Sintiendo el aliento de su técnico en el cogote, rozando a veces con su comportamiento público alguna línea roja relacionada con el respeto profesional, no cabe duda de que por el momento sus jugadores soportan sus formas, confían en sus dictados y responden a la presión a la que les somete. Queda poco rastro de equipo algo pusilánime y en la actualidad parecen ser capaces de hacer frente a cualquier circunstancia, aunque sea tan exigente como la que le planteó el Madrid en la final. Una gran desventaja inicial, un partido a cara de perro y guantazos de ida y vuelta. Más que jugar a baloncesto, se vivió una velada boxística.
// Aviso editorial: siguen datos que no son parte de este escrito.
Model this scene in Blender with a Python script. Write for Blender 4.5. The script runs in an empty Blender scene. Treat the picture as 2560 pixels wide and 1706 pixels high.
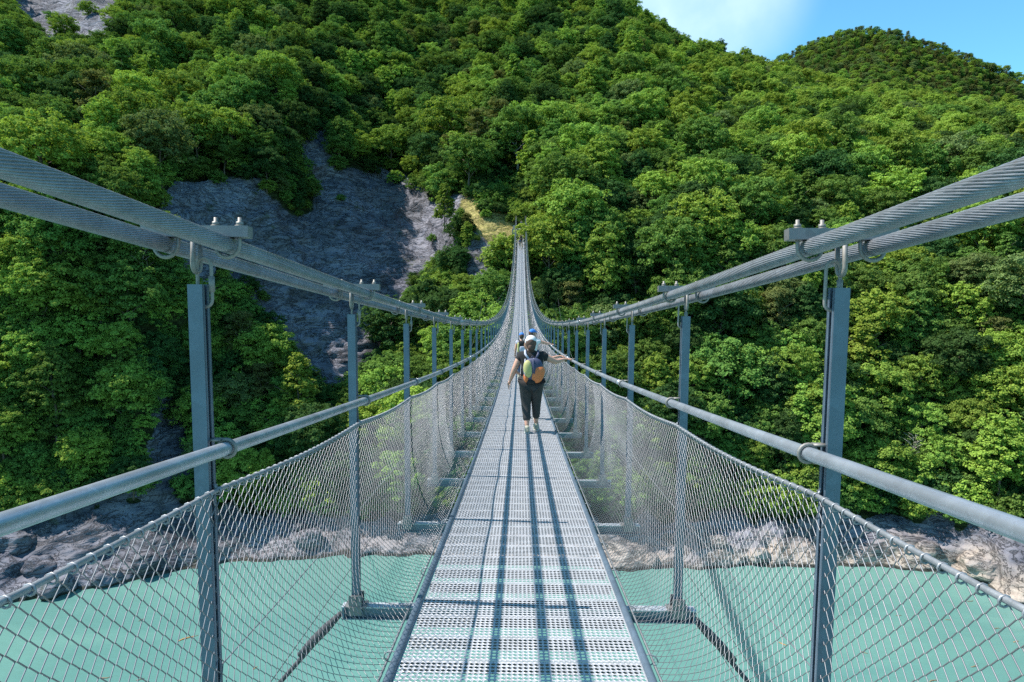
import bpy, bmesh, math, random
import numpy as np
from mathutils import Vector, Matrix, noise as mnoise
from math import radians, sin, cos, pi, sqrt

C = bpy.context.scene.collection
SC = bpy.context.scene
rng = np.random.default_rng(7)
random.seed(7)

# ------------------------------------------------------------------ camera
YAW, PIT, ROL = -0.0128, 0.0853, 0.0055
EYE = Vector((0.0115, 0.0, 0.0))
F_ = Vector((sin(YAW) * cos(PIT), cos(YAW) * cos(PIT), -sin(PIT)))
R0 = Vector((cos(YAW), -sin(YAW), 0)); U0 = R0.cross(F_)
R_ = cos(ROL) * R0 + sin(ROL) * U0
U_ = -sin(ROL) * R0 + cos(ROL) * U0
cam_d = bpy.data.cameras.new('camera')
cam_d.sensor_width = 36.0
cam_d.lens = 1600 / 2560 * 36
cam_d.clip_start = 0.05
cam_d.clip_end = 6000
cam = bpy.data.objects.new('camera', cam_d); C.objects.link(cam)
cam.matrix_world = Matrix(((R_.x, U_.x, -F_.x, EYE.x), (R_.y, U_.y, -F_.y, EYE.y), (R_.z, U_.z, -F_.z, EYE.z), (0, 0, 0, 1)))
SC.camera = cam

# ------------------------------------------------------------------ sky, sun, exposure
SUN = Vector((-0.66, 0.06, 1.0)).normalized()
w = bpy.data.worlds.new('World'); SC.world = w; w.use_nodes = True
nt = w.node_tree; nt.nodes.clear()
sky = nt.nodes.new('ShaderNodeTexSky'); sky.sky_type = 'NISHITA'; sky.sun_disc = False
sky.sun_elevation = math.asin(SUN.z); sky.sun_rotation = math.atan2(SUN.x, SUN.y)
sky.altitude = 500; sky.air_density = 1.0; sky.dust_density = 0.3; sky.ozone_density = 1.6
bg = nt.nodes.new('ShaderNodeBackground'); bg.inputs[1].default_value = 0.10
wo = nt.nodes.new('ShaderNodeOutputWorld')
tint = nt.nodes.new('ShaderNodeMix'); tint.data_type = 'RGBA'; tint.blend_type = 'MULTIPLY'
tint.inputs[0].default_value = 1.0; tint.inputs[7].default_value = (0.82, 1.52, 1.52, 1)    # clear deep-blue summer air
nt.links.new(sky.outputs[0], tint.inputs[6])
tcw = nt.nodes.new('ShaderNodeTexCoord')
dp = nt.nodes.new('ShaderNodeVectorMath'); dp.operation = 'DOT_PRODUCT'; dp.inputs[1].default_value = Vector((0.262, 1.0, 0.455)).normalized()
nt.links.new(tcw.outputs['Generated'], dp.inputs[0])
mr = nt.nodes.new('ShaderNodeMapRange'); mr.interpolation_type = 'SMOOTHSTEP'
mr.inputs[1].default_value = 0.986; mr.inputs[2].default_value = 0.9999; mr.inputs[4].default_value = 0.7
nt.links.new(dp.outputs['Value'], mr.inputs[0])
cn = nt.nodes.new('ShaderNodeTexNoise'); cn.inputs['Scale'].default_value = 9; cn.inputs['Detail'].default_value = 6; nt.links.new(tcw.outputs['Generated'], cn.inputs['Vector'])
cm = nt.nodes.new('ShaderNodeMath'); cm.operation = 'MULTIPLY'; nt.links.new(mr.outputs[0], cm.inputs[0]); nt.links.new(cn.outputs[0], cm.inputs[1])
cl = nt.nodes.new('ShaderNodeMix'); cl.data_type = 'RGBA'; cl.inputs[7].default_value = (9.0, 10.0, 10.4, 1)
nt.links.new(cm.outputs[0], cl.inputs[0]); nt.links.new(tint.outputs[2], cl.inputs[6]); nt.links.new(cl.outputs[2], bg.inputs[0]); nt.links.new(bg.outputs[0], wo.inputs[0])
sd = bpy.data.lights.new('sun', 'SUN'); sd.energy = 5.0; sd.angle = radians(0.5); sd.color = (1.0, 0.955, 0.88)
so = bpy.data.objects.new('sun', sd); C.objects.link(so)
so.rotation_euler = SUN.to_track_quat('Z', 'Y').to_euler()
vs = SC.view_settings
vs.view_transform = 'Standard'; vs.look = 'None'; vs.gamma = 1; vs.exposure = 0.75; vs.use_curve_mapping = False
cy = SC.cycles
cy.max_bounces = 6; cy.diffuse_bounces = 3; cy.glossy_bounces = 3; cy.transmission_bounces = 3
cy.transparent_max_bounces = 16; cy.use_denoising = False; cy.sample_clamp_indirect = 3.0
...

Rechinando los dientes y azuzado desde la banda, el Barça fue capaz de sobrevivir a la excelente defensa blanca y llegar vivo al momento de la definición, territorio donde a diferencia de su adversario, le sobran recursos y muñecas solventes para afrontar esos cruciales momentos. No sólo cuenta con diversas opciones sino que están debidamente jerarquizadas. Con Higgins en el dique seco, manda en solitario Mirotic, capaz de ser MVP con una versión donde prima la regularidad más que la excelencia. Su indiscutible liderazgo lo secundan gente contrastada en esos menesteres como Laprovittola, Calathes, Kuric e incluso Brandon Davies. Y dejan espacio para una posible aparición como la de Jokubaitis, una fuerza de la naturaleza aún por pulir y que resultó proverbial.
El Madrid, en cambio y por circunstancias diversas como el lógico desgaste por la edad de Llull y Rudy o los problemas físicos de Randolph y Thompkins, tiene que encomendarse a jugadores físicos de excelente perfil defensivo pero no tanta claridad y facilidad ofensiva en esos momentos donde quema la pelota y se deciden los trofeos.
Jugando rápido o lento, fluido o trabado, en el Palacio, el Palau o en Granada, el resultado está siendo el mismo, lo que confirma, sin olvidar que esto es deporte y no ciencias exactas, que el Barcelona es el actual dominador de la escena y Jasikevicius su incuestionable mandamás. Próxima parada para confirmar o tirar por tierra esta teoría, la Euroliga.